**EXERCISE AIM:** Transcribe the material verbatim in full; the pictures do not belong in the copy.

++++ MATERIAL PROVIDED

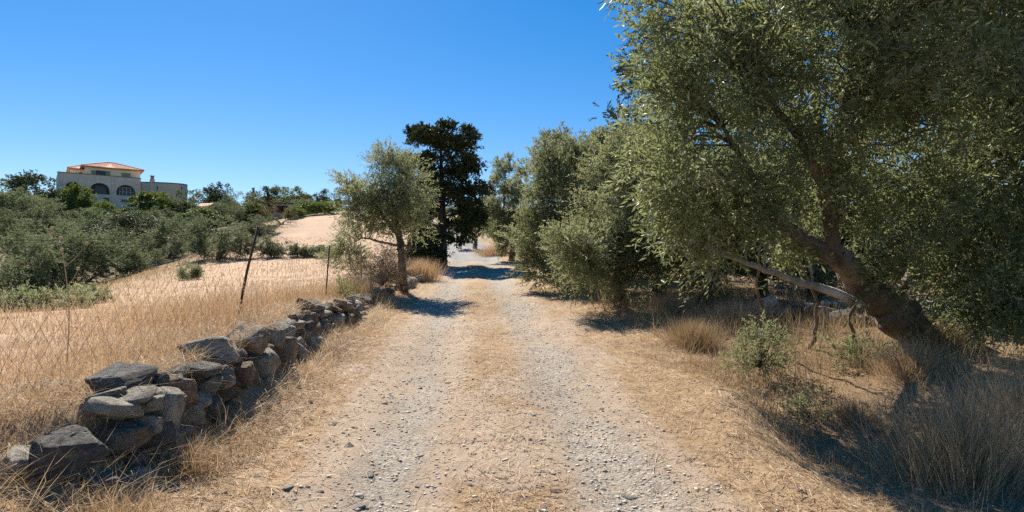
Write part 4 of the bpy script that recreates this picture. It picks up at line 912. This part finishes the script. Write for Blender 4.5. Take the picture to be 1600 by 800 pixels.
shrub("green_shrub", "pale green weed on the wall end beside the second post", 535, 11.9, [(0, 0, .2, .25, .22, .22)], 16, 9, 'green', .06, .008, 406)
shrub("green_shrub", "green bush alone in the middle of the field", 297, 23, [(0, 0, .25, .42, .35, .28), (.25, 0, .35, .2, .2, .25)], 26, 14, 'olive', .09, .02, 407)
shrub("green_shrub", "fresh green bush at the field edge far left", 55, 12.6, [(0, 0, .1, .8, .4, .3), (.6, .2, .15, .5, .4, .26), (-.7, 0, .05, .6, .4, .26)], 60, 14, 'olive', .07, .018, 408)
shrub("green_shrub", "green bush at the field edge before the front olives", 130, 14.2, [(0, 0, .12, .6, .4, .26)], 36, 14, 'olive', .07, .018, 409)
shrub("green_shrub", "low grey green scrub across the field behind the leaning post", 450, 36, [(0, 0, .35, 1.5, .6, .4), (-1.8, 0, .5, 1.2, .6, .6), (1.8, 0, .25, 1.2, .5, .35)], 60, 18, 'grove', .15, .035, 410, crad=.25, slen=.22)
shrub("green_shrub", "green scrub at the top corner of the field", 505, 58, [(0, 0, .5, 2.2, .8, .5)], 40, 16, 'green', .2, .05, 411, crad=.35, slen=.3)
shrub("green_shrub", "small green scrub below the blue grey olive", 463, 56, [(0, 0, .4, .8, .6, .5)], 24, 16, 'green', .2, .05, 412, crad=.3, slen=.3)

# tall dry thistle stalk with seed heads at the left
b = onground(104, 5.2); rg = np.random.default_rng(55); th = empty("dry_thistle", b); tag(th, "tall dry thistle stalk with seed heads before the fence at left", "thistle")
ht = at(96, 372, 5.2)[2] - b[2]; mb = MB(); stem = spline([(0, 0, 0), (.02, 0, ht * .5), (-.05, 0, ht)], 9); mb.add(*tube(stem, np.linspace(.006, .003, 9), 5)); heads = [stem[-1]]
for t in (3, 4, 5, 6, 6, 7):
    e = stem[t] + [rg.normal() * .09, rg.normal() * .05, .14 + .1 * rg.random()]; mb.add(*tube(spline([stem[t], (stem[t] + e) / 2 + [0, 0, -.02], e], 5), np.linspace(.003, .002, 5), 4)); heads.append(e)
M['stalk'] = flat_mat("dry_stalk", (.50, .36, .20)); mb.build("stalk", M['stalk'], th)
for q in heads: hb_ = link("seed_head", SMALL[0], None, th); hb_.location = q; hb_.scale = (.025, .025, .03); hb_.material_slots[0].link = 'OBJECT'; hb_.material_slots[0].material = M['stalk']

# ------------------------------------------------------------------ fence
fence = empty("wire_fence", (0, 0, 0)); tag(fence, "rusty diamond mesh wire fence with thin iron posts along the field edge", "fence")
PB, PT = hit(368, 497), None; d1 = PB[1]
def post(base, top, r=.011):
    mb = MB(); mb.add(*tube([np.array(base) - [0, 0, .15], (np.array(base) + np.array(top)) / 2, top], [r, r, r * .95], 7)); return mb.build("post", M['rust'], fence, True)
t1 = at(403, 355, d1 + .1); p1 = post(PB, t1, .016); p1["label"] = "leaning rusty iron post"
B2 = onground(508, 12.4); t2 = at(515, 383, 12.4); post(B2, t2, .014)
B0 = np.array([wall_x(2.6) - 1.25, 2.4, 0]); B0[2] = float(height(B0[0], B0[1])); t0 = B0 + [0, 0, 1.22]; post(B0, t0, .014)
B3_ = onground(565, 17.6); t3 = B3_ + [0, 0, 1.0]; post(B3_, t3, .013)
stations = [(B0, t0), (PB, t1), (B2, t2), (B3_, t3)]
S_y = np.array([s[0][1] for s in stations])
def fence_pt(sy, h):                                # sy: distance along y, h: 0 foot .. 1 top; the net sags between posts
    bb = np.array([np.interp(sy, S_y, [s[0][i] for s in stations]) for i in range(3)]); tt = np.array([np.interp(sy, S_y, [s[1][i] for s in stations]) for i in range(3)])
    k = np.clip(np.searchsorted(S_y, sy) - 1, 0, len(S_y) - 2); f = (sy - S_y[k]) / (S_y[k + 1] - S_y[k])
    bb[2] = float(height(bb[0], bb[1])); p = bb + (tt - bb) * h; p[2] -= .10 * math.sin(f * math.pi) * h; p[0] += .05 * math.sin(sy * 2.1 + h * 3) * math.sin(f * math.pi); return p
mb = MB(); cell = .20
ys = np.arange(S_y[0], S_y[-1], cell); nh = 8
def wseg(path, r): mb.add(*tube(path, r, 3))
for sgn in (1, -1):
    for s0 in np.arange(S_y[0] - nh * cell, S_y[-1] + nh * cell, cell):
        pth = []
        for j in range(nh + 1):
            sy = s0 + sgn * j * cell * .5 + (nh * cell * .5 if sgn < 0 else 0)
            if S_y[0] <= sy <= S_y[-1]: pth.append(fence_pt(sy, j / nh))
        if len(pth) > 1: wseg(pth, .0014)
for h in (1.0,): wseg([fence_pt(s, h) for s in np.arange(S_y[0], S_y[-1], .15)], .003)
mb.build("wire_netting", M['wire'], fence)

# old wooden post under the olives
b = onground(1066, 13.0); b[2] -= .05; po = empty("wooden_post", b); tag(po, "weathered brown wooden post standing among dry grass under the olives", "post")
mb = MB(); rg = np.random.default_rng(3); mb.add(*tube(spline([(0, 0, 0), (.01, 0, .8), (-.02, .01, 1.7)], 12), .062, 9, .06, rg)); mb.build("shaft", M['wood'], po, True)
mb = MB(); mb.add(*tube([(-.02, .01, 1.702), (-.02, .01, 1.72)], .05, 9)); mb.build("top_end", M['bark_pale'], po)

++++++++

**THE RESPONSE:**
Write part 4 of the bpy script that recreates this picture. It picks up at line 912. This part finishes the script. Write for Blender 4.5. Take the picture to be 1600 by 800 pixels.
shrub("green_shrub", "pale green weed on the wall end beside the second post", 535, 11.9, [(0, 0, .2, .25, .22, .22)], 16, 9, 'green', .06, .008, 406)
shrub("green_shrub", "green bush alone in the middle of the field", 297, 23, [(0, 0, .25, .42, .35, .28), (.25, 0, .35, .2, .2, .25)], 26, 14, 'olive', .09, .02, 407)
shrub("green_shrub", "fresh green bush at the field edge far left", 55, 12.6, [(0, 0, .1, .8, .4, .3), (.6, .2, .15, .5, .4, .26), (-.7, 0, .05, .6, .4, .26)], 60, 14, 'olive', .07, .018, 408)
shrub("green_shrub", "green bush at the field edge before the front olives", 130, 14.2, [(0, 0, .12, .6, .4, .26)], 36, 14, 'olive', .07, .018, 409)
shrub("green_shrub", "low grey green scrub across the field behind the leaning post", 450, 36, [(0, 0, .35, 1.5, .6, .4), (-1.8, 0, .5, 1.2, .6, .6), (1.8, 0, .25, 1.2, .5, .35)], 60, 18, 'grove', .15, .035, 410, crad=.25, slen=.22)
shrub("green_shrub", "green scrub at the top corner of the field", 505, 58, [(0, 0, .5, 2.2, .8, .5)], 40, 16, 'green', .2, .05, 411, crad=.35, slen=.3)
shrub("green_shrub", "small green scrub below the blue grey olive", 463, 56, [(0, 0, .4, .8, .6, .5)], 24, 16, 'green', .2, .05, 412, crad=.3, slen=.3)

# tall dry thistle stalk with seed heads at the left
b = onground(104, 5.2); rg = np.random.default_rng(55); th = empty("dry_thistle", b); tag(th, "tall dry thistle stalk with seed heads before the fence at left", "thistle")
ht = at(96, 372, 5.2)[2] - b[2]; mb = MB(); stem = spline([(0, 0, 0), (.02, 0, ht * .5), (-.05, 0, ht)], 9); mb.add(*tube(stem, np.linspace(.006, .003, 9), 5)); heads = [stem[-1]]
for t in (3, 4, 5, 6, 6, 7):
    e = stem[t] + [rg.normal() * .09, rg.normal() * .05, .14 + .1 * rg.random()]; mb.add(*tube(spline([stem[t], (stem[t] + e) / 2 + [0, 0, -.02], e], 5), np.linspace(.003, .002, 5), 4)); heads.append(e)
M['stalk'] = flat_mat("dry_stalk", (.50, .36, .20)); mb.build("stalk", M['stalk'], th)
for q in heads: hb_ = link("seed_head", SMALL[0], None, th); hb_.location = q; hb_.scale = (.025, .025, .03); hb_.material_slots[0].link = 'OBJECT'; hb_.material_slots[0].material = M['stalk']

# ------------------------------------------------------------------ fence
fence = empty("wire_fence", (0, 0, 0)); tag(fence, "rusty diamond mesh wire fence with thin iron posts along the field edge", "fence")
PB, PT = hit(368, 497), None; d1 = PB[1]
def post(base, top, r=.011):
    mb = MB(); mb.add(*tube([np.array(base) - [0, 0, .15], (np.array(base) + np.array(top)) / 2, top], [r, r, r * .95], 7)); return mb.build("post", M['rust'], fence, True)
t1 = at(403, 355, d1 + .1); p1 = post(PB, t1, .016); p1["label"] = "leaning rusty iron post"
B2 = onground(508, 12.4); t2 = at(515, 383, 12.4); post(B2, t2, .014)
B0 = np.array([wall_x(2.6) - 1.25, 2.4, 0]); B0[2] = float(height(B0[0], B0[1])); t0 = B0 + [0, 0, 1.22]; post(B0, t0, .014)
B3_ = onground(565, 17.6); t3 = B3_ + [0, 0, 1.0]; post(B3_, t3, .013)
stations = [(B0, t0), (PB, t1), (B2, t2), (B3_, t3)]
S_y = np.array([s[0][1] for s in stations])
def fence_pt(sy, h):                                # sy: distance along y, h: 0 foot .. 1 top; the net sags between posts
    bb = np.array([np.interp(sy, S_y, [s[0][i] for s in stations]) for i in range(3)]); tt = np.array([np.interp(sy, S_y, [s[1][i] for s in stations]) for i in range(3)])
    k = np.clip(np.searchsorted(S_y, sy) - 1, 0, len(S_y) - 2); f = (sy - S_y[k]) / (S_y[k + 1] - S_y[k])
    bb[2] = float(height(bb[0], bb[1])); p = bb + (tt - bb) * h; p[2] -= .10 * math.sin(f * math.pi) * h; p[0] += .05 * math.sin(sy * 2.1 + h * 3) * math.sin(f * math.pi); return p
mb = MB(); cell = .20
ys = np.arange(S_y[0], S_y[-1], cell); nh = 8
def wseg(path, r): mb.add(*tube(path, r, 3))
for sgn in (1, -1):
    for s0 in np.arange(S_y[0] - nh * cell, S_y[-1] + nh * cell, cell):
        pth = []
        for j in range(nh + 1):
            sy = s0 + sgn * j * cell * .5 + (nh * cell * .5 if sgn < 0 else 0)
            if S_y[0] <= sy <= S_y[-1]: pth.append(fence_pt(sy, j / nh))
        if len(pth) > 1: wseg(pth, .0014)
for h in (1.0,): wseg([fence_pt(s, h) for s in np.arange(S_y[0], S_y[-1], .15)], .003)
mb.build("wire_netting", M['wire'], fence)

# old wooden post under the olives
b = onground(1066, 13.0); b[2] -= .05; po = empty("wooden_post", b); tag(po, "weathered brown wooden post standing among dry grass under the olives", "post")
mb = MB(); rg = np.random.default_rng(3); mb.add(*tube(spline([(0, 0, 0), (.01, 0, .8), (-.02, .01, 1.7)], 12), .062, 9, .06, rg)); mb.build("shaft", M['wood'], po, True)
mb = MB(); mb.add(*tube([(-.02, .01, 1.702), (-.02, .01, 1.72)], .05, 9)); mb.build("top_end", M['bark_pale'], po)